** start Available data **

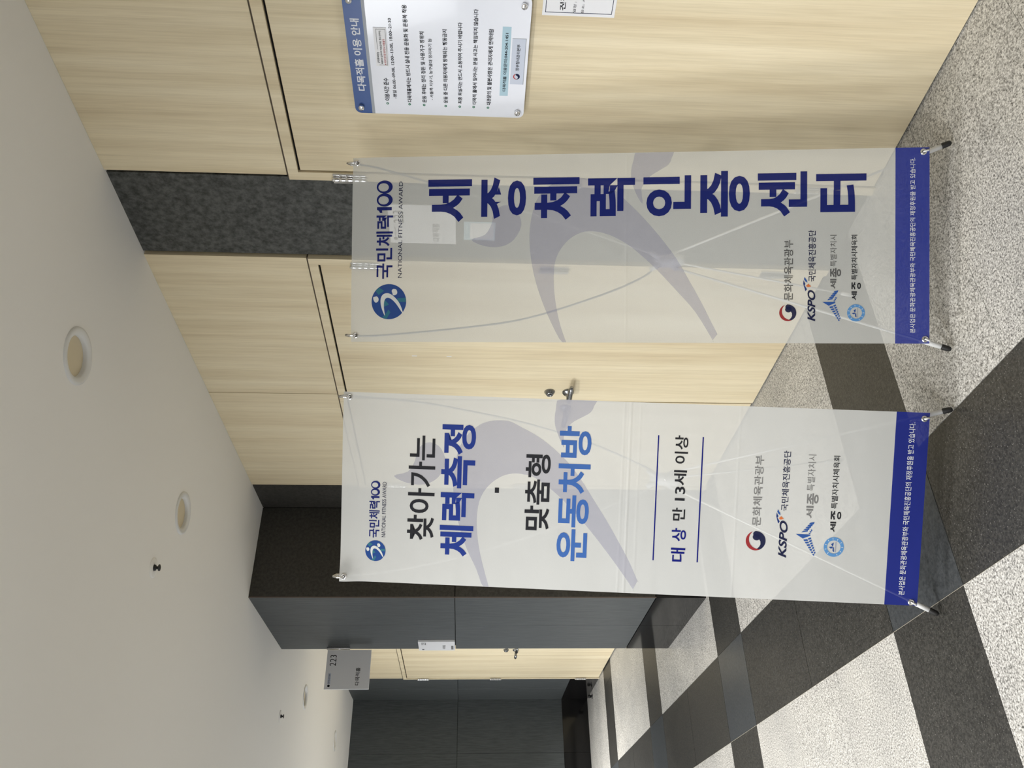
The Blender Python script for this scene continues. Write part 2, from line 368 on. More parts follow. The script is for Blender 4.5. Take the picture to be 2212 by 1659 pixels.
def door(n, y0, y1, splits, hinges, levers, zt=2.150):
    """frame outer edges y0..y1, leaves between the splits"""
    xf = 2.257; fw_ = 0.036
    d = empty('door_%d' % n, (2.29, (y0+y1)/2, 0)); d['kind'] = 'structure'
    f = MB().box((xf, y0, 0.0), (2.33, y0+fw_, zt)).box((xf, y1-fw_, 0.0), (2.33, y1, zt)).box((xf, y0+fw_, zt-fw_), (2.33, y1-fw_, zt))
    f.build('door_frame', M['wood'], d)
    MB().box((2.2645, y0+0.001, zt), (2.33, y1-0.001, zt+0.0055)).build('top_shade_strip', M['top_shade'], d)  # brown strip paints the shade line between frame head and panel
    MB().box((2.270, y0+fw_, zt-fw_-0.0075), (2.312, y1-fw_, zt-fw_)).build('shadow_gap', M['gap'], d)
    ys = [y0+fw_] + splits + [y1-fw_]
    leaves = []
    for i, (a, b) in enumerate(zip(ys, ys[1:])):
        g0 = 0.004
        leaf = MB().box((2.2635, a+g0, 0.006 if i == 0 else 0.011), (2.31, b-g0, zt-fw_-0.0075)).build('door_leaf', M['wood'], d, bevel=0.001)
        leaves.append(leaf)
    for li, yh, zs in hinges:
        s = 1 if li == 0 else -1
        for z in zs:
            hb = MB()
            for k in range(5):
                hb.lathe((2.2475, yh, z - 0.06 + 0.024*k), (0, 0, 1), [(0, 0.0005), (0.0075, 0.0005), (0.0078, 0.002), (0.0078, 0.0215), (0.0075, 0.0235), (0, 0.0235)], 14)
            hb.lathe((2.2475, yh, z - 0.064), (0, 0, 1), [(0, 0), (0.004, 0.0015), (0.005, 0.004)], 10).lathe((2.2475, yh, z + 0.06), (0, 0, 1), [(0.005, 0), (0.004, 0.0025), (0, 0.004)], 10)
            hb.box((2.2525, yh - 0.022, z-0.058), (2.2565, yh, z+0.058)).box((2.2525, yh, z-0.058), (2.2625, yh+0.022*s if s > 0 else yh+0.010, z+0.058))
            hb.build('hinge', M['chrome'], leaves[li])
    for li, yh, s, lock in levers:
        xs = 2.2635; b = MB(); z = 0.988
        b.lathe((xs, yh, z), (-1, 0, 0), [(0.0, 0), (0.030, 0), (0.0305, 0.004), (0.025, 0.012), (0.014, 0.015), (0.0115, 0.019), (0.0115, 0.048)], 28)
        b.tube([(xs-0.044, yh, z), (xs-0.056, yh+0.004*s, z), (xs-0.061, yh+0.020*s, z+0.001), (xs-0.058, yh+0.060*s, z+0.001), (xs-0.054, yh+0.098*s, z-0.001), (xs-0.048, yh+0.120*s, z-0.003)],
               [0.0110, 0.0145, 0.0150, 0.0140, 0.0125, 0.0080], 14)
        b.build('lever_handle', M['darksteel'], leaves[li])
        if lock:
            c = MB().lathe((xs, yh, 1.082), (-1, 0, 0), [(0, 0), (0.0275, 0), (0.0275, 0.003), (0.0175, 0.019), (0.0160, 0.021), (0.010, 0.021), (0.009, 0.0195), (0, 0.0195)], 28)
            c.box((xs-0.0215, yh-0.001, 1.077), (xs-0.019, yh+0.001, 1.087)); c.build('lock_cylinder', M['darksteel'], leaves[li])
    return leaves
door(1, 1.055, 2.110, [], [(0, 2.096, (1.934, 1.156, 0.24))], [])
L2 = door(2, 2.532, 4.604, [3.592], [(0, 2.566, (1.922, 1.152, 0.228)), (1, 4.566, (1.922, 1.152, 0.228))], [(0, 3.503, -1, True), (1, 3.652, 1, False)])
door(3, 6.935, 9.318, [8.127], [(1, 9.292, (1.933, 1.145, 0.212)), (0, 6.97, (1.933, 1.145, 0.212))], [(0, 8.070, -1, True), (1, 8.184, 1, True)])

# projecting pillar clad in slate
BX, BY0, BY1 = 1.678, 4.93, 6.04
wp = MB().box((BX+0.02, BY0+0.02, 0), (2.33, BY1-0.02, ZC)).build('wall_pillar', M['gap'], kind='structure')
for z0, z1 in ((0.316, 1.556), (1.560, ZC)):
    panel(wp, 'slate_panel', (BX+0.006, BY0, z0), (XW+0.002, BY0+0.02, z1), M['dark_slate'])
    panel(wp, 'slate_panel', (BX, BY0+0.006, z0), (BX+0.02, 5.488, z1), M['slate'])
    panel(wp, 'slate_panel', (BX, 5.490, z0), (BX+0.02, BY1, z1), M['slate'])
    panel(wp, 'slate_panel', (BX+0.02, BY1-0.02, z0), (XW, BY1, z1), M['slate'])
MB().box((BX+0.001, BY0+0.001, 0.312), (BX+0.0065, BY0+0.0065, ZC)).build('corner_bead', mat('corner_bead', (0.10, 0.07, 0.055), 0.4), wp)
for a, b in (((BX-0.001, BY0-0.001, 0), (BX+0.02, 5.4875, 0.312)), ((BX-0.001, 5.4895, 0), (BX+0.02, BY1, 0.312)), ((BX+0.0205, BY0-0.001, 0), (XW, BY0+0.02, 0.312))):
    MB().box(a, b).build('baseboard_pillar', M['black_granite'], kind='structure', bevel=0.001)

# far wall, left wall with openings, wall behind the camera
wf = MB().box((XL-0.1, YF+0.02, 0), (2.45, YF+0.12, ZC)).build('wall_far', M['gap'], kind='structure')
xe = [2.33, 1.671]
while xe[-1] > XL: xe.append(xe[-1] - 0.60)
for a, b in zip(xe, xe[1:]):
    for z0, z1 in ((0.313, 1.556), (1.560, ZC)):
        panel(wf, 'slate_panel', (max(b, XL)+0.001, YF, z0), (a-0.001, YF+0.02, z1), M['slate'])
    MB().box((max(b, XL)+0.001, YF-0.001, 0), (min(a, XW)-0.001, YF+0.02, 0.312)).build('baseboard_far', M['black_granite'], kind='structure')
WIN = [(0.0, 1.0, 1.2, 2.42), (1.7, 2.7, 1.2, 2.42), (3.4, 4.4, 1.2, 2.42), (5.1, 6.1, 1.2, 2.42), (7.0, 8.6, 0.9, 2.42)]
wl = MB()
edges = [YB] + [v for a in WIN for v in a[:2]] + [YF]
for i in range(0, len(edges), 2): wl.box((XL-0.12, edges[i], 0), (XL, edges[i+1], ZC))
for y0, y1, z0, z1 in WIN: wl.box((XL-0.12, y0, 0), (XL, y1, z0)).box((XL-0.12, y0, z1), (XL, y1, ZC))
wl.build('wall_left', M['plaster'], kind='structure')
for i, (y0, y1, z0, z1) in enumerate(WIN):
    wn = empty('window_%d' % (i+1), (XL-0.06, (y0+y1)/2, z0)); wn['kind'] = 'structure'
    f = MB(); t = 0.04
    f.box((XL-0.09, y0, z0), (XL-0.03, y0+t, z1)).box((XL-0.09, y1-t, z0), (XL-0.03, y1, z1)).box((XL-0.09, y0+t, z0), (XL-0.03, y1-t, z0+t)).box((XL-0.09, y0+t, z1-t), (XL-0.03, y1-t, z1))
    f.build('window_frame', M['white'], wn)
MB().box((XL-0.1, YB-0.1, 0), (2.45, YB, ZC)).build('wall_back', M['plaster'], kind='structure')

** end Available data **

• [Given problem]:
Go through the listing above and write it all out exactly, leaving out any picture.

• [The answer]:
The Blender Python script for this scene continues. Write part 2, from line 368 on. More parts follow. The script is for Blender 4.5. Take the picture to be 2212 by 1659 pixels.
def door(n, y0, y1, splits, hinges, levers, zt=2.150):
    """frame outer edges y0..y1, leaves between the splits"""
    xf = 2.257; fw_ = 0.036
    d = empty('door_%d' % n, (2.29, (y0+y1)/2, 0)); d['kind'] = 'structure'
    f = MB().box((xf, y0, 0.0), (2.33, y0+fw_, zt)).box((xf, y1-fw_, 0.0), (2.33, y1, zt)).box((xf, y0+fw_, zt-fw_), (2.33, y1-fw_, zt))
    f.build('door_frame', M['wood'], d)
    MB().box((2.2645, y0+0.001, zt), (2.33, y1-0.001, zt+0.0055)).build('top_shade_strip', M['top_shade'], d)  # brown strip paints the shade line between frame head and panel
    MB().box((2.270, y0+fw_, zt-fw_-0.0075), (2.312, y1-fw_, zt-fw_)).build('shadow_gap', M['gap'], d)
    ys = [y0+fw_] + splits + [y1-fw_]
    leaves = []
    for i, (a, b) in enumerate(zip(ys, ys[1:])):
        g0 = 0.004
        leaf = MB().box((2.2635, a+g0, 0.006 if i == 0 else 0.011), (2.31, b-g0, zt-fw_-0.0075)).build('door_leaf', M['wood'], d, bevel=0.001)
        leaves.append(leaf)
    for li, yh, zs in hinges:
        s = 1 if li == 0 else -1
        for z in zs:
            hb = MB()
            for k in range(5):
                hb.lathe((2.2475, yh, z - 0.06 + 0.024*k), (0, 0, 1), [(0, 0.0005), (0.0075, 0.0005), (0.0078, 0.002), (0.0078, 0.0215), (0.0075, 0.0235), (0, 0.0235)], 14)
            hb.lathe((2.2475, yh, z - 0.064), (0, 0, 1), [(0, 0), (0.004, 0.0015), (0.005, 0.004)], 10).lathe((2.2475, yh, z + 0.06), (0, 0, 1), [(0.005, 0), (0.004, 0.0025), (0, 0.004)], 10)
            hb.box((2.2525, yh - 0.022, z-0.058), (2.2565, yh, z+0.058)).box((2.2525, yh, z-0.058), (2.2625, yh+0.022*s if s > 0 else yh+0.010, z+0.058))
            hb.build('hinge', M['chrome'], leaves[li])
    for li, yh, s, lock in levers:
        xs = 2.2635; b = MB(); z = 0.988
        b.lathe((xs, yh, z), (-1, 0, 0), [(0.0, 0), (0.030, 0), (0.0305, 0.004), (0.025, 0.012), (0.014, 0.015), (0.0115, 0.019), (0.0115, 0.048)], 28)
        b.tube([(xs-0.044, yh, z), (xs-0.056, yh+0.004*s, z), (xs-0.061, yh+0.020*s, z+0.001), (xs-0.058, yh+0.060*s, z+0.001), (xs-0.054, yh+0.098*s, z-0.001), (xs-0.048, yh+0.120*s, z-0.003)],
               [0.0110, 0.0145, 0.0150, 0.0140, 0.0125, 0.0080], 14)
        b.build('lever_handle', M['darksteel'], leaves[li])
        if lock:
            c = MB().lathe((xs, yh, 1.082), (-1, 0, 0), [(0, 0), (0.0275, 0), (0.0275, 0.003), (0.0175, 0.019), (0.0160, 0.021), (0.010, 0.021), (0.009, 0.0195), (0, 0.0195)], 28)
            c.box((xs-0.0215, yh-0.001, 1.077), (xs-0.019, yh+0.001, 1.087)); c.build('lock_cylinder', M['darksteel'], leaves[li])
    return leaves
door(1, 1.055, 2.110, [], [(0, 2.096, (1.934, 1.156, 0.24))], [])
L2 = door(2, 2.532, 4.604, [3.592], [(0, 2.566, (1.922, 1.152, 0.228)), (1, 4.566, (1.922, 1.152, 0.228))], [(0, 3.503, -1, True), (1, 3.652, 1, False)])
door(3, 6.935, 9.318, [8.127], [(1, 9.292, (1.933, 1.145, 0.212)), (0, 6.97, (1.933, 1.145, 0.212))], [(0, 8.070, -1, True), (1, 8.184, 1, True)])

# projecting pillar clad in slate
BX, BY0, BY1 = 1.678, 4.93, 6.04
wp = MB().box((BX+0.02, BY0+0.02, 0), (2.33, BY1-0.02, ZC)).build('wall_pillar', M['gap'], kind='structure')
for z0, z1 in ((0.316, 1.556), (1.560, ZC)):
    panel(wp, 'slate_panel', (BX+0.006, BY0, z0), (XW+0.002, BY0+0.02, z1), M['dark_slate'])
    panel(wp, 'slate_panel', (BX, BY0+0.006, z0), (BX+0.02, 5.488, z1), M['slate'])
    panel(wp, 'slate_panel', (BX, 5.490, z0), (BX+0.02, BY1, z1), M['slate'])
    panel(wp, 'slate_panel', (BX+0.02, BY1-0.02, z0), (XW, BY1, z1), M['slate'])
MB().box((BX+0.001, BY0+0.001, 0.312), (BX+0.0065, BY0+0.0065, ZC)).build('corner_bead', mat('corner_bead', (0.10, 0.07, 0.055), 0.4), wp)
for a, b in (((BX-0.001, BY0-0.001, 0), (BX+0.02, 5.4875, 0.312)), ((BX-0.001, 5.4895, 0), (BX+0.02, BY1, 0.312)), ((BX+0.0205, BY0-0.001, 0), (XW, BY0+0.02, 0.312))):
    MB().box(a, b).build('baseboard_pillar', M['black_granite'], kind='structure', bevel=0.001)

# far wall, left wall with openings, wall behind the camera
wf = MB().box((XL-0.1, YF+0.02, 0), (2.45, YF+0.12, ZC)).build('wall_far', M['gap'], kind='structure')
xe = [2.33, 1.671]
while xe[-1] > XL: xe.append(xe[-1] - 0.60)
for a, b in zip(xe, xe[1:]):
    for z0, z1 in ((0.313, 1.556), (1.560, ZC)):
        panel(wf, 'slate_panel', (max(b, XL)+0.001, YF, z0), (a-0.001, YF+0.02, z1), M['slate'])
    MB().box((max(b, XL)+0.001, YF-0.001, 0), (min(a, XW)-0.001, YF+0.02, 0.312)).build('baseboard_far', M['black_granite'], kind='structure')
WIN = [(0.0, 1.0, 1.2, 2.42), (1.7, 2.7, 1.2, 2.42), (3.4, 4.4, 1.2, 2.42), (5.1, 6.1, 1.2, 2.42), (7.0, 8.6, 0.9, 2.42)]
wl = MB()
edges = [YB] + [v for a in WIN for v in a[:2]] + [YF]
for i in range(0, len(edges), 2): wl.box((XL-0.12, edges[i], 0), (XL, edges[i+1], ZC))
for y0, y1, z0, z1 in WIN: wl.box((XL-0.12, y0, 0), (XL, y1, z0)).box((XL-0.12, y0, z1), (XL, y1, ZC))
wl.build('wall_left', M['plaster'], kind='structure')
for i, (y0, y1, z0, z1) in enumerate(WIN):
    wn = empty('window_%d' % (i+1), (XL-0.06, (y0+y1)/2, z0)); wn['kind'] = 'structure'
    f = MB(); t = 0.04
    f.box((XL-0.09, y0, z0), (XL-0.03, y0+t, z1)).box((XL-0.09, y1-t, z0), (XL-0.03, y1, z1)).box((XL-0.09, y0+t, z0), (XL-0.03, y1-t, z0+t)).box((XL-0.09, y0+t, z1-t), (XL-0.03, y1-t, z1))
    f.build('window_frame', M['white'], wn)
MB().box((XL-0.1, YB-0.1, 0), (2.45, YB, ZC)).build('wall_back', M['plaster'], kind='structure')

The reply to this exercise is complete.